## DATA EXCERPT

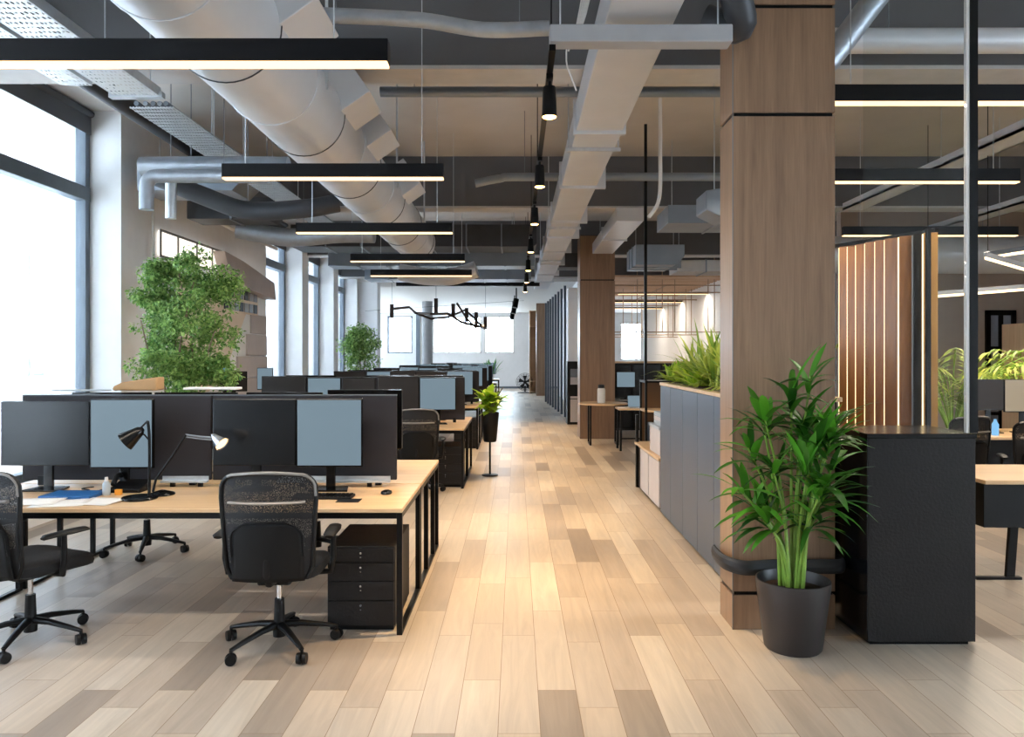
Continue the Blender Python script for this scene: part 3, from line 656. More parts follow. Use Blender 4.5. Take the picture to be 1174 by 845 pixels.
put_mon(340.5, 415.5, 5.02, .895, 1.345, 'screen_on', 'blue grey lit monitor on the right half of the front desk')
# far side of the first bench, backs to us
for i, (x0, x1) in enumerate(((-1.42, -.86), (-2.03, -1.46), (-2.72, -2.1), (-3.34, -2.75))):
    nm = ['rightmost', 'second from right', 'third from right', 'leftmost'][i]
    o = put_mon(0, 0, 5.72, .93, 1.375 if i == 0 else 1.355, 'screen_off', nm + ' monitor seen from behind past the front divider', PI, xx=(x0, x1))
# dividers
def divider(x0, x1, y, z0, z1, label):
    e = tag(empty('desk_divider', ((x0 + x1) / 2, y, z0)), label, 'desk divider', 'fabric dividers on the bench desks'); h = (x1 - x0) / 2; t = z1 - z0
    MB().box(-h, h, -.015, .015, .0, t).build('fabric_panel', M['divider'], e, bevel=.006, smooth=0)
    MB().box(-h, h, -.017, .017, t, t + .008).build('top_trim', M['divider_trim'], e, smooth=0)
    for sx in (-.8, .8): MB().box(h * sx - .02, h * sx + .02, -.02, .02, -(z0 - .74), .03).build('clamp', M['black'], e, smooth=0)
divider(at(27, 5.24), at(243, 5.24), 5.24, .775, 1.355, 'dark fabric divider on the left half of the front desk')
divider(at(244.5, 5.24), at(455, 5.24), 5.24, .775, 1.355, 'dark fabric divider behind the right monitors of the front desk')
for i, y in enumerate(ROWS[:4]):
    divider(-3.38, -2.08, y + .86, .775, 1.34, 'left dark divider of the %s desk row' % names[i])
    divider(-2.06, -.69, y + .86, .775, 1.34, 'right dark divider of the %s desk row' % names[i])
# monitors of the further rows
rowm = [(-3.32, -2.74, 'screen_brown'), (-2.72, -2.29, 'screen_on'), (-2.27, -1.84, 'screen_brown'), (-1.81, -1.27, 'screen_brown'), (-1.26, -.79, 'screen_on')]
pos = ['leftmost', 'second from left', 'middle', 'second from right', 'rightmost']
for i, y in enumerate(ROWS):
    for k, (x0, x1, s) in enumerate(rowm):
        if i >= 2: s = rowm[(k * 2 + i) % 5][2] if k not in (4,) else 'screen_on'
        Y = y + .6
        top = 1.345 + (0.02 if (k + i) % 3 == 0 else 0)
        put_mon(0, 0, Y, .92, top, s, '%s %s monitor of the %s desk row' % (pos[k], 'blue grey lit' if s == 'screen_on' else 'dark', names[i]), xx=(x0, x1))
    if i < 2:
        for k, (x0, x1) in enumerate(((-1.42, -.74), (-2.1, -1.5), (-3.2, -2.5))):
            put_mon(0, 0, y + 1.25, .93, 1.36, 'screen_off', '%s monitor seen from behind on the far side of the %s row' % (['right', 'middle', 'left'][k], names[i]), PI, xx=(x0, x1))
# metal cable shelf at foot of the front dividers
for x0, x1, lb in ((at(185, 5.16), at(238, 5.16), 'short pale metal rail on the desk beside the lamp'), (at(318, 5.16), at(447, 5.16), 'long pale metal rail below the right lit monitor')):
    e = tag(empty('desk_rail', ((x0 + x1) / 2, 5.17, .74)), lb, 'desk rail'); h = (x1 - x0) / 2
    MB().box(-h, h, -.03, .01, .03, .042).box(-h, h, .006, .012, .042, .07).build('shelf', M['galv'], e, smooth=0)
    for sx in (-.6, .6): MB().box(h * sx, h * sx + .03, -.02, .0, 0, .03).build('foot', M['black'], e, smooth=0)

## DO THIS
Reproduce each line word for word and drop the pictures.

## ANSWER TO THE EXERCISE
Continue the Blender Python script for this scene: part 3, from line 656. More parts follow. Use Blender 4.5. Take the picture to be 1174 by 845 pixels.
put_mon(340.5, 415.5, 5.02, .895, 1.345, 'screen_on', 'blue grey lit monitor on the right half of the front desk')
# far side of the first bench, backs to us
for i, (x0, x1) in enumerate(((-1.42, -.86), (-2.03, -1.46), (-2.72, -2.1), (-3.34, -2.75))):
    nm = ['rightmost', 'second from right', 'third from right', 'leftmost'][i]
    o = put_mon(0, 0, 5.72, .93, 1.375 if i == 0 else 1.355, 'screen_off', nm + ' monitor seen from behind past the front divider', PI, xx=(x0, x1))
# dividers
def divider(x0, x1, y, z0, z1, label):
    e = tag(empty('desk_divider', ((x0 + x1) / 2, y, z0)), label, 'desk divider', 'fabric dividers on the bench desks'); h = (x1 - x0) / 2; t = z1 - z0
    MB().box(-h, h, -.015, .015, .0, t).build('fabric_panel', M['divider'], e, bevel=.006, smooth=0)
    MB().box(-h, h, -.017, .017, t, t + .008).build('top_trim', M['divider_trim'], e, smooth=0)
    for sx in (-.8, .8): MB().box(h * sx - .02, h * sx + .02, -.02, .02, -(z0 - .74), .03).build('clamp', M['black'], e, smooth=0)
divider(at(27, 5.24), at(243, 5.24), 5.24, .775, 1.355, 'dark fabric divider on the left half of the front desk')
divider(at(244.5, 5.24), at(455, 5.24), 5.24, .775, 1.355, 'dark fabric divider behind the right monitors of the front desk')
for i, y in enumerate(ROWS[:4]):
    divider(-3.38, -2.08, y + .86, .775, 1.34, 'left dark divider of the %s desk row' % names[i])
    divider(-2.06, -.69, y + .86, .775, 1.34, 'right dark divider of the %s desk row' % names[i])
# monitors of the further rows
rowm = [(-3.32, -2.74, 'screen_brown'), (-2.72, -2.29, 'screen_on'), (-2.27, -1.84, 'screen_brown'), (-1.81, -1.27, 'screen_brown'), (-1.26, -.79, 'screen_on')]
pos = ['leftmost', 'second from left', 'middle', 'second from right', 'rightmost']
for i, y in enumerate(ROWS):
    for k, (x0, x1, s) in enumerate(rowm):
        if i >= 2: s = rowm[(k * 2 + i) % 5][2] if k not in (4,) else 'screen_on'
        Y = y + .6
        top = 1.345 + (0.02 if (k + i) % 3 == 0 else 0)
        put_mon(0, 0, Y, .92, top, s, '%s %s monitor of the %s desk row' % (pos[k], 'blue grey lit' if s == 'screen_on' else 'dark', names[i]), xx=(x0, x1))
    if i < 2:
        for k, (x0, x1) in enumerate(((-1.42, -.74), (-2.1, -1.5), (-3.2, -2.5))):
            put_mon(0, 0, y + 1.25, .93, 1.36, 'screen_off', '%s monitor seen from behind on the far side of the %s row' % (['right', 'middle', 'left'][k], names[i]), PI, xx=(x0, x1))
# metal cable shelf at foot of the front dividers
for x0, x1, lb in ((at(185, 5.16), at(238, 5.16), 'short pale metal rail on the desk beside the lamp'), (at(318, 5.16), at(447, 5.16), 'long pale metal rail below the right lit monitor')):
    e = tag(empty('desk_rail', ((x0 + x1) / 2, 5.17, .74)), lb, 'desk rail'); h = (x1 - x0) / 2
    MB().box(-h, h, -.03, .01, .03, .042).box(-h, h, .006, .012, .042, .07).build('shelf', M['galv'], e, smooth=0)
    for sx in (-.6, .6): MB().box(h * sx, h * sx + .03, -.02, .0, 0, .03).build('foot', M['black'], e, smooth=0)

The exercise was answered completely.